Terminal Server Profile Default Permissions

B

Barrett Wendt

Hi all -

We have setup a share for terminal service profiles and
when a new logs in it creates a directory for them based
on the AD settings.

example
\\servername\tsprofiles\%username%

The directory gets created properly but the only people
that have permissions are the system account and the user
account. We have the permissions set on the folder to
inherit permissions from the parent but this isn't
happening. Looking for a way to automate adding at least
the local administrators group to any new profile folder
created in this share. What am I missing? This works
correctly for the standard users profile, just not for the
terminal server profile.

Thanks in advance....
 
I

IBTerry [MSFT]

There is a policy that may help called "Add the administrators security
group to roaming user profiles."

This setting adds the Administrator security group to the roaming user
profile share.

Once an administrator has configured a users' roaming profile, the profile
will be created at the user's next login. The profile is created at the
location that is specified by the administrator.

For Windows 2000 and Windows XP operating systems, the default file
permissions for the newly generated profile are full control, or read and
write access for the user, and no file access for the administrators group.

By configuring this setting, you can alter this behavior.

If you enable this setting, the administrator group is also given full
control to the user's profile folder.

If you disable or do not configure it, only the user is given full control
of their user profile, and the administrators group has no file system
access to this folder.

Note: If the setting is enabled after the profile is created, the setting
has no effect.

Note: The setting must be configured on the client computer, not the
server, for it to have any effect, because the client computer sets the
file share permissions for the roaming profile at creation time.

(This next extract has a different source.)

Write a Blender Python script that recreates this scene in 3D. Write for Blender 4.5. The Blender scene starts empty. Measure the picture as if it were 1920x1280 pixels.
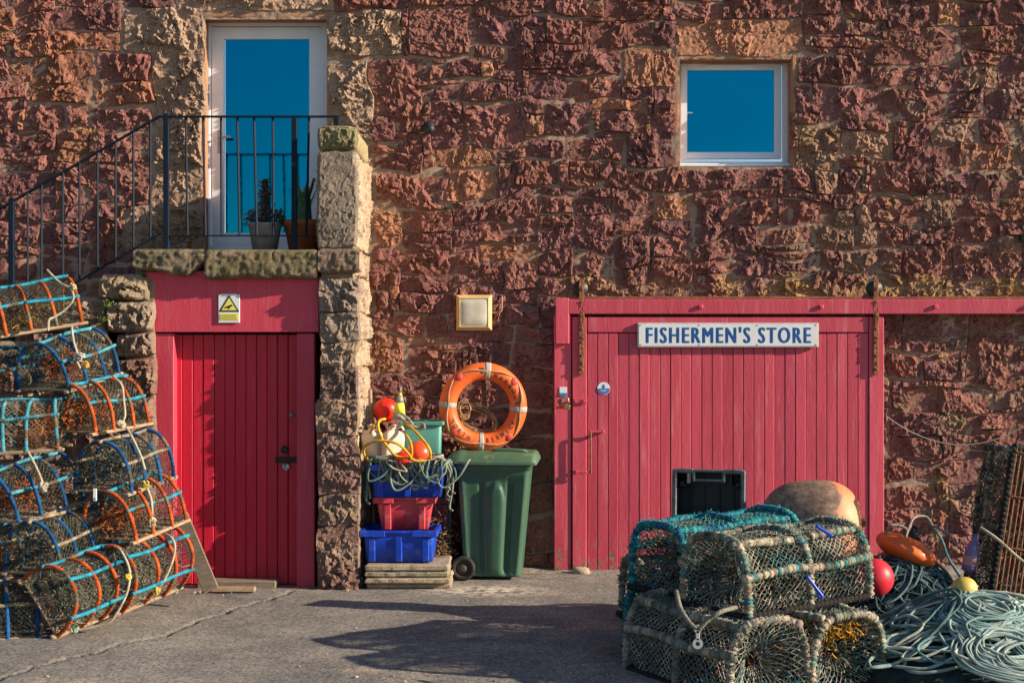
import bpy, math, random
import numpy as np
from mathutils import Vector, Matrix, Euler

S = bpy.context.scene
C = S.collection
R = math.radians

# ------------------------------------------------------------------ camera, sky, sun, exposure
cam_d = bpy.data.cameras.new('camera'); cam = bpy.data.objects.new('camera', cam_d); C.objects.link(cam)
cam.location = (0, -12, 1.95); cam.rotation_euler = (R(90), 0, 0)
cam_d.sensor_width = 36; cam_d.lens = 49.5; cam_d.clip_end = 500; cam_d.clip_start = 0.1
S.camera = cam

SUN_TO = Vector((4.0, -0.92, 1.58)).normalized()
world = bpy.data.worlds.new('World'); S.world = world; world.use_nodes = True
wn = world.node_tree.nodes; wl = world.node_tree.links
bg = wn.get('Background') or wn.new('ShaderNodeBackground')
sky = wn.new('ShaderNodeTexSky'); sky.sky_type = 'NISHITA'; sky.sun_disc = False
sky.sun_elevation = math.asin(SUN_TO.z); sky.sun_rotation = math.atan2(SUN_TO.x, SUN_TO.y)
sky.air_density = 1.0; sky.dust_density = 0.4; sky.ozone_density = 2.0
wl.new(sky.outputs[0], bg.inputs[0]); bg.inputs[1].default_value = 0.072
sun_d = bpy.data.lights.new('sun', 'SUN'); sun_d.energy = 5.0; sun_d.angle = R(0.5); sun_d.color = (1.0, 0.83, 0.64)
sun = bpy.data.objects.new('sun', sun_d); C.objects.link(sun); sun.location = (8, -3, 6)
sun.rotation_euler = SUN_TO.to_track_quat('Z', 'Y').to_euler()
S.view_settings.view_transform = 'Standard'; S.view_settings.look = 'None'
S.view_settings.gamma = 1; S.view_settings.exposure = 0.9; S.view_settings.use_curve_mapping = False
S.render.engine = 'CYCLES'
S.cycles.use_denoising = True
S.cycles.max_bounces = 5

F = 2640.0
def at(px, py, D):                      # photo pixel + distance from the camera -> world point
    return Vector(((px - 960) / F * D, D - 12.0, 1.95 - (py - 640) / F * D))
def wx(px, D=12.0): return (px - 960) / F * D
def wz(py, D=12.0): return 1.95 - (py - 640) / F * D

# ------------------------------------------------------------------ noise
def _h(i, j, k, s):
    n = (i * 374761393 + j * 668265263 + k * 1274126177 + s * 362437) & 0xFFFFFFFF
    n = ((n ^ (n >> 13)) * 1274126177) & 0xFFFFFFFF
    n = (n ^ (n >> 16)) & 0xFFFFFF
    return n / 16777215.0
def vnoise(x, y, z, s=0):
    x, y, z = np.broadcast_arrays(np.asarray(x, float), y, z)
    xi, yi, zi = np.floor(x).astype(np.int64), np.floor(y).astype(np.int64), np.floor(z).astype(np.int64)
    fx, fy, fz = x - xi, y - yi, z - zi
    fx = fx * fx * (3 - 2 * fx); fy = fy * fy * (3 - 2 * fy); fz = fz * fz * (3 - 2 * fz)
    r = 0
    for a in (0, 1):
        for b in (0, 1):
            for c in (0, 1):
                w = (fx if a else 1 - fx) * (fy if b else 1 - fy) * (fz if c else 1 - fz)
                r = r + w * _h(xi + a, yi + b, zi + c, s)
    return r * 2 - 1
def fbm(x, y, z, s=0, o=3, ridged=False):
    r = 0; a = 1.0; t = 0
    for i in range(o):
        n = vnoise(x * 2 ** i + 11.3 * i, y * 2 ** i, z * 2 ** i, s + i)
        r = r + a * ((1 - 2 * np.abs(n)) if ridged else n); t += a; a *= .5
    return r / t

# ------------------------------------------------------------------ mesh builder
class MB:
    def __init__(s): s.v = []; s.q = []; s.t = []; s.p = []; s.c = []; s.n = 0; s.hascol = False
    def add(s, v, quads=None, tris=None, polys=None, col=None):
        v = np.asarray(v, float).reshape(-1, 3)
        if quads is not None and len(quads): s.q.append(np.asarray(quads, np.int64) + s.n)
        if tris is not None and len(tris): s.t.append(np.asarray(tris, np.int64) + s.n)
        if polys:
            for f in polys: s.p.append([i + s.n for i in f])
        if col is None: c = np.ones((len(v), 3)) * .5
        else:
            c = np.asarray(col, float); s.hascol = True
            if c.ndim == 1: c = np.tile(c, (len(v), 1))
        s.c.append(c); s.v.append(v); s.n += len(v); return s
    def mesh(s, name, mat=None, smooth=False):
        me = bpy.data.meshes.new(name)
        v = np.concatenate(s.v)
        idx = []; tot = []
        for arr, k in ((s.q, 4), (s.t, 3)):
            if arr:
                a = np.concatenate(arr); idx.append(a.ravel()); tot.append(np.full(len(a), k))
        for f in s.p: idx.append(np.array(f)); tot.append(np.array([len(f)]))
        idx = np.concatenate(idx).astype(np.int32); tot = np.concatenate(tot).astype(np.int32)
        st = np.concatenate([[0], np.cumsum(tot)[:-1]]).astype(np.int32)
        me.vertices.add(len(v)); me.vertices.foreach_set('co', v.astype(np.float32).ravel())
        me.loops.add(len(idx)); me.loops.foreach_set('vertex_index', idx)
        me.polygons.add(len(tot)); me.polygons.foreach_set('loop_start', st)
        me.polygons.foreach_set('loop_total', tot)
        me.polygons.foreach_set('use_smooth', np.full(len(tot), smooth))
        me.update(calc_edges=True)
        if s.hascol:
            a = me.color_attributes.new('tint', 'FLOAT_COLOR', 'POINT')
            c = np.concatenate(s.c); c = np.concatenate([c, np.ones((len(c), 1))], 1)
            a.data.foreach_set('color', c.astype(np.float32).ravel())
        me.validate()
        if mat: me.materials.append(mat)
        return me
    def build(s, name, mat, parent=None, smooth=False, loc=None, rot=None):
        return link(name, s.mesh(name, mat, smooth), parent, loc, rot)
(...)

Note: In the default case, administrators have no file access to the user's
profile, but they may still take ownership of this folder to grant
themselves file permissions.

Note: The behavior when this setting is enabled is exactly the same
behavior as in Windows NT 4.0.

If you don't want to do this you can manually create your user folders w.
out using %username%. %username% resricts access to the user.

IBTerry [MSFT]
This posting is provided "AS IS" with no warranties, and confers no rights.